I also have other subscriptions – Spotify knows my first name, Netflix knows my first name, heck, even most of the newsletters I subscribe to greet me with my first name. It’s a small thing but if you have ever taken a course on social media or Facebook advertising, one of the examples of targeting they are using to explain it is by the first name. People simply react to their first name. Advertisers know this, independent creators know this, big publishers should too.

Another small (but you know I mean big) thing is when you subscribe to a newsletter from an independent creator, you will get an e-mail from a certain person.

Most media publishers just use their own brand. Yes, that’s safe but at times obsolete especially when you have star writers writing your newsletters, which is more and more an industry standard that you turn a weekly column of a popular writer into a newsletter. People subscribe to the column and you will increase the chance of them opening the newsletter.

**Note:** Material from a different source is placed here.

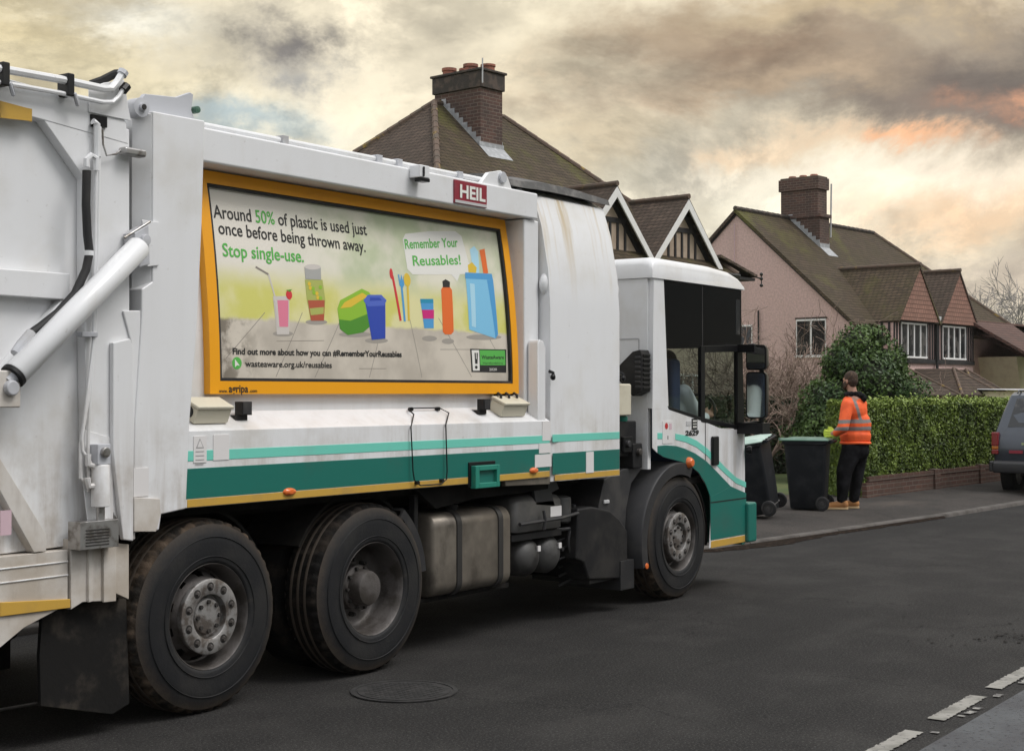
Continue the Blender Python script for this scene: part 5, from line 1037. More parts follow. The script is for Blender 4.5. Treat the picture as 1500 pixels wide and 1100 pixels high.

More from The Fix: The NYT subscriber strategy and why the model is hard to replicate

5) Clear value proposition

OK, this last one is an obvious one and it has been mentioned at times in previous lessons. To sum it up, when someone is going to subscribe to an independent creator there is usually a very clear value proposition – you will get this many members only articles (locked for non-members), you will have access to this community (Discord, Slack, etc), there is going to be a monthly Ask Me Anything Q&A session and you will have access to the paid podcast.

Looking at it as a person ready to buy, I would be up for that. I know exactly what my money gets me, I have a clear overview of what I get and sometimes they add “more things to come”.

That’s one piece of the puzzle, knowing exactly what to expect. The other piece was already mentioned above – having real clarity of what kind of content to produce. It also comes down to the feedback from the community and being able to quickly understand from the key metrics what works and what does not.